A prerequisite of this approach is calculating the size of each partition, which you can see in partition_count. It's unavoidable if you really want to dynamically scale the number of output files per partition.

To demonstrate this is doing the right thing, let's inspect the partition contents:

from pyspark.sql.functions import spark_partition_id

(
    skewed_data
    .groupBy('id')
    .count()
    .orderBy('id')
    .show()
)

(
    partition_balanced_data
    .select(
        *partition_by_columns,
        spark_partition_id().alias('partition_id'),
    )
    .groupBy(*partition_by_columns, 'partition_id')
    .count()
    .orderBy(*partition_by_columns, 'partition_id')
    .show(30)
)

Here's what the output looks like:

+---+-----+
| id|count|
+---+-----+
|  1|  100|
|  2|   10|
|  3|    1|
|  4|    1|
|  5|    1|
+---+-----+

+---+------------+-----+
| id|partition_id|count|
+---+------------+-----+
|  1|           7|    9|
|  1|          49|    6|
|  1|          53|   14|
|  1|         117|   12|
|  1|         126|   10|
|  1|         136|   11|
|  1|         147|   15|
|  1|         161|    7|
|  1|         177|    7|
|  1|         181|    9|
|  2|          85|   10|
|  3|          76|    1|
|  4|         197|    1|
|  5|          10|    1|
+---+------------+-----+

As desired, each output file has roughly 10 rows. id=1 gets 10 partitions, id=2 gets 1 partition, and id={3,4,5} each get 1 partition.

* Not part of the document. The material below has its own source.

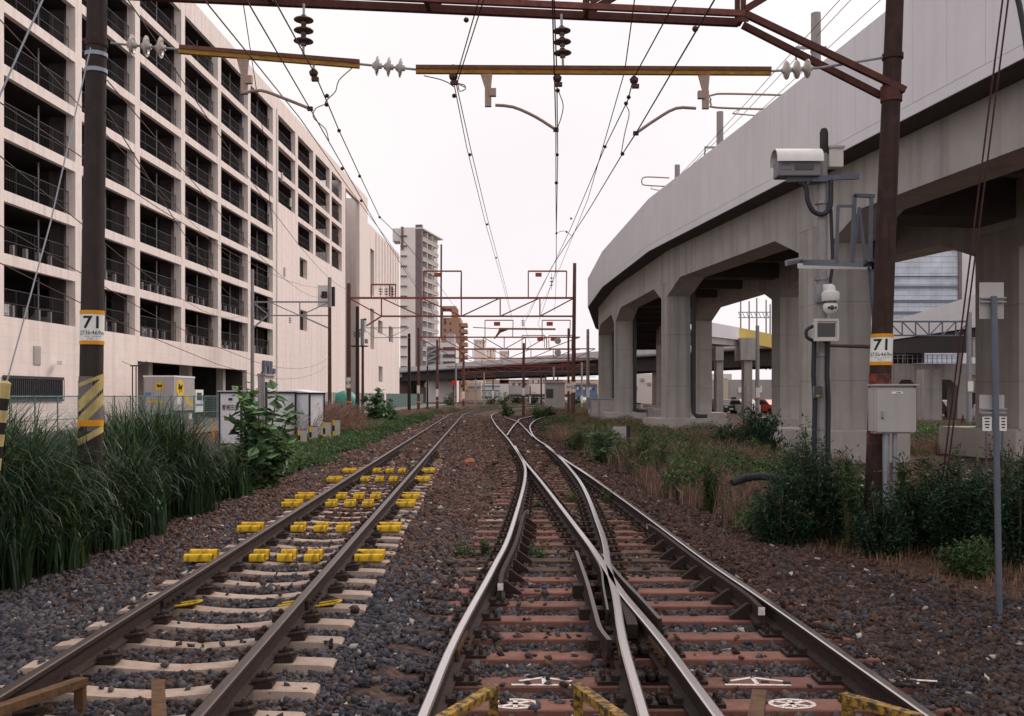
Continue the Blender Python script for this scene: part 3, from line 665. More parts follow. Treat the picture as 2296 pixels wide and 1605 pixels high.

This solution balances the output file sizes, regardless of data skew, and without limiting parallelism by relying on maxRecordsPerFile.

An alternative to Nick Chammas' method is to create a row_number() column partitioned by the primary partition key and then floor divide it by the exact number of records that you want to appear in each partition. Expressed in SPARK SQL it looks like the following:

SELECT /*+ REPARTITION(id, file_num) */
  id,
  FLOOR(ROW_NUMBER() OVER(PARTITION BY id ORDER BY NULL) / rows_per_file) AS file_num
FROM skewed_data

The added benefit of this is that it allows you to colocate the majority of the data in one partition across files by using the ORDER BY clause on a secondary key. Secondary keys are not guaranteed to be colocated if the row numbers associated with a secondary key span across two file_num values. It is also possible, and in fact somewhat likely, to end up with one file with few records in each partition.